Thursday, January 12, 2012

Half-hour Literature

In the preface to his Philosophical Fragments, Søren Kierkegaard announces that the book is "merely a pamphlet". It's his way of simulating Socratic ignorance ("I know that I know nothing") in writing. He says he is not offering a contribution to "the scientific-scholarly endeavor", and that we should please not ask him what his opinion is. Holding an opinion, he says, is counter to his training in "danc[ing] lightly in the service of thought". He thereby renounces "the concordance of joys that go with holding an opinion" (I think we can safely read some irony into that statement).
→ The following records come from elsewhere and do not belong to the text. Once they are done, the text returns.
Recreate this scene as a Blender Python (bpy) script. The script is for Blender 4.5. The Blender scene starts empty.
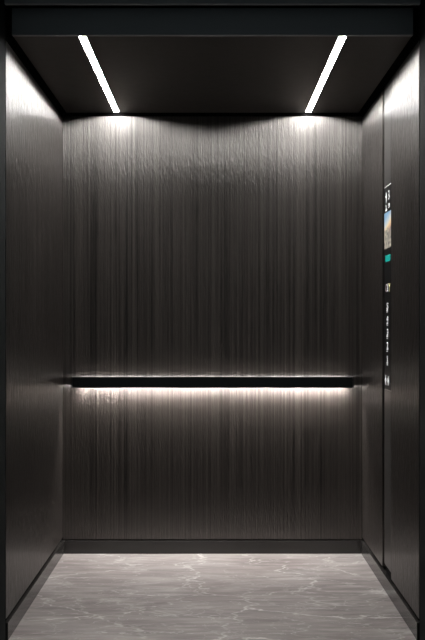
import bpy, bmesh, math
from mathutils import Vector, Matrix
sc = bpy.context.scene
COL = sc.collection
PI = math.pi

# ------------------------------------------------------------------ helpers
def tag(o, label=None, cat=None, group=None, kind=None):
    if label: o['label'] = label
    if cat: o['category'] = cat
    if group: o['group'] = group
    if kind: o['kind'] = kind
    return o

def link(name, bm, mat, parent=None, smooth=False):
    me = bpy.data.meshes.new(name)
    bmesh.ops.recalc_face_normals(bm, faces=bm.faces)
    bm.to_mesh(me); bm.free()
    for m in (mat if isinstance(mat, (list, tuple)) else [mat]): me.materials.append(m)
    if smooth:
        for p in me.polygons: p.use_smooth = True
    o = bpy.data.objects.new(name, me); COL.objects.link(o)
    if parent: o.parent = parent; o.matrix_parent_inverse = Matrix.Translation(-Vector(parent.location))
    return o

def add_box(bm, x0, x1, y0, y1, z0, z1, bev=0.0, seg=2):
    t = bmesh.new()
    vs = [t.verts.new((x, y, z)) for x in (x0, x1) for y in (y0, y1) for z in (z0, z1)]
    for f in ((0,1,3,2),(4,6,7,5),(0,4,5,1),(2,3,7,6),(0,2,6,4),(1,5,7,3)):
        t.faces.new([vs[i] for i in f])
    if bev > 0:
        bmesh.ops.bevel(t, geom=list(t.edges), offset=bev, segments=seg, profile=0.5, affect='EDGES')
    bmesh.ops.recalc_face_normals(t, faces=t.faces)
    m = bpy.data.meshes.new('t'); t.to_mesh(m); t.free(); bm.from_mesh(m); bpy.data.meshes.remove(m)
    return bm

def box(name, x0, x1, y0, y1, z0, z1, mat, parent=None, bev=0.0, seg=2):
    return link(name, add_box(bmesh.new(), x0, x1, y0, y1, z0, z1, bev, seg), mat, parent)

def empty(name, loc):
    o = bpy.data.objects.new(name, None); COL.objects.link(o); o.location = loc
    o.empty_display_size = 0.05
    return o

# ------------------------------------------------------------------ materials
def newmat(name):
    m = bpy.data.materials.new(name); m.use_nodes = True
    nt = m.node_tree; b = nt.nodes['Principled BSDF']
    return m, nt, b
def plain(name, col, rough=0.5, metal=0.0, spec=0.5, emis=0.0, emcol=None, noise=True):
    m, nt, b = newmat(name)
    b.inputs['Base Color'].default_value = (*col, 1)
    b.inputs['Roughness'].default_value = rough
    b.inputs['Metallic'].default_value = metal
    b.inputs['Specular IOR Level'].default_value = spec
    if emis:
        b.inputs['Emission Color'].default_value = (*(emcol or col), 1)
        b.inputs['Emission Strength'].default_value = emis
    elif noise:
        n = nt.nodes.new('ShaderNodeTexNoise'); n.inputs['Scale'].default_value = 35
        r = nt.nodes.new('ShaderNodeMapRange')
        r.inputs['To Min'].default_value = max(0, rough-0.04); r.inputs['To Max'].default_value = min(1, rough+0.04)
        nt.links.new(n.outputs['Fac'], r.inputs['Value']); nt.links.new(r.outputs[0], b.inputs['Roughness'])
    return m

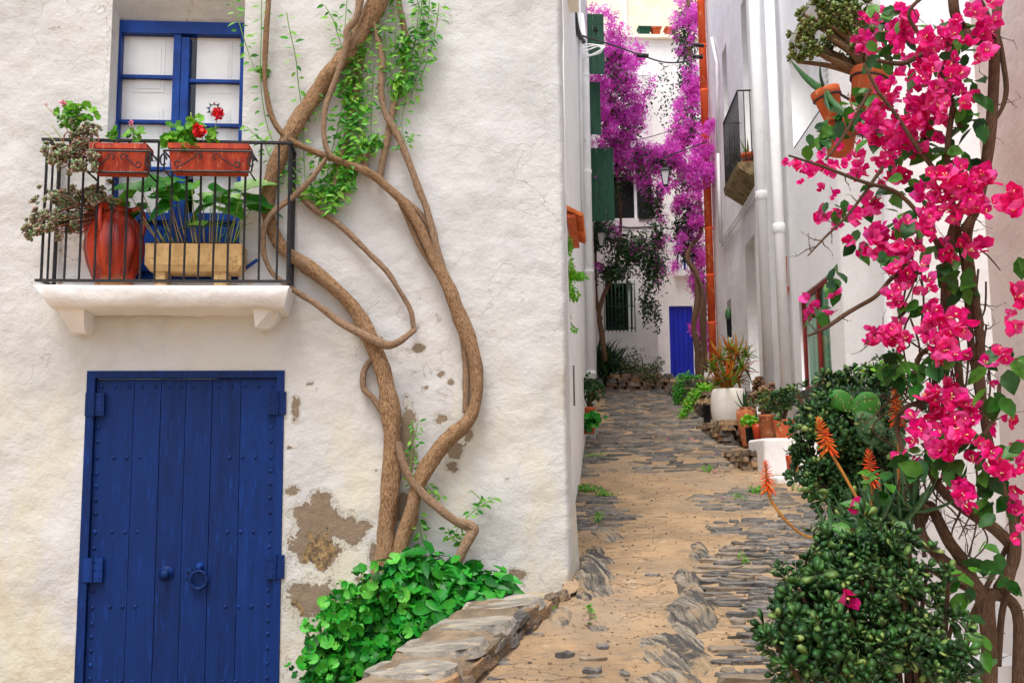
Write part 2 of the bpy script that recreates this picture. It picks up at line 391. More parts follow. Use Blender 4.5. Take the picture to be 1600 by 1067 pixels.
def sheet(mb, cols, zs, ops, amp, seed=0, flare=None):
    """cols: (point function of (z, d), s)"""
    def disp(s, z):
        e = 1.0
        for (a0, a1, b0, b1) in ops:
            dx = max(a0 - s, s - a1, 0); dz = max(b0 - z, z - b1, 0); e = min(e, sstep(0, .09, math.hypot(dx, dz)))
        n_ = noise.noise((s * .9, z * .9, seed)) * .8 + noise.noise((s * 3, z * 3.3, seed + 5)) * .35 + noise.noise((s * 9, z * 11, seed + 9)) * .14
        return amp * n_ * e + (flare(s, z) if flare else 0)
    def skip(i, j):
        sm = (cols[i][1] + cols[i + 1][1]) / 2; zm = (zs[j] + zs[j + 1]) / 2
        return any(a0 < sm < a1 and b0 < zm < b1 for (a0, a1, b0, b1) in ops)
    mb.grid(len(cols) - 1, len(zs) - 1, lambda i, j: cols[i][0](zs[j], disp(cols[i][1], zs[j])), skip)
def reveal(mb, W, a0, a1, z0, z1, depth, ztop_back=None):
    zb = z1 if ztop_back is None else ztop_back
    f = [W(a0, z0, 0), W(a1, z0, 0), W(a1, z1, 0), W(a0, z1, 0)]; b = [W(a0, z0, -depth), W(a1, z0, -depth), W(a1, zb, -depth), W(a0, zb, -depth)]
    mb.add(f + b, [(0, 1, 5, 4), (1, 2, 6, 5), (2, 3, 7, 6), (3, 0, 4, 7)])

# ------------------------------------------------------------------ the ground far below and around everything
MB().grid(8, 8, lambda i, j: Vector((-200 + 50 * i, -200 + 50 * j, -.4))).build('ground', M_mortar)
tag(bpy.data.objects['ground'], kind='structure')

# ------------------------------------------------------------------ left house: facade, french window, balcony, door
CORN = 0.362
DU0, DU1, DZ1, DZ0 = uz(137, 700)[0], uz(443, 700)[0], uz(290, 579)[1], 0.42
DU0 = uz(134, 640)[0]; DU1 = uz(444, 640)[0]
WU0, WU1, WZ0, WZ1 = uz(166, 250)[0], uz(377, 250)[0], 3.165, uz(270, -28)[1]
WREC = 0.19; WZB = uz(270, 36, -WREC)[1]
def pp(px, py, rx_, ry_, ang=0, stone=0):
    p = fac(px, py); k = p.y / FPX; return (p.x, p.z, rx_ * k, ry_ * k, math.radians(ang), stone)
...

This passage, in particular, struck me when I read it last night:

It is merely a pamphlet and will not become anything more, even if I ... continue it with seventeen others. It has as little chance of becoming anything more as a writer of half-hour pieces has of writing anything else even if he writes folios.

"Half-hour pieces". Blogposts? Another translation talks about "half-hour literature"; the Danish has "halvtimeslæsning", i.e., "half-hour reading", which suggests that it's the time it takes to read the piece, not write it, that is in question. In any case, I've decided to cut down my blogging sessions to 30 minutes. In a sense, I've become too effective at writing one-hour pieces of prose. They come off too composed, too "opinionated" if you will, and certainly too long. I'm going to use my blogging as a training in "dancing lightly" instead.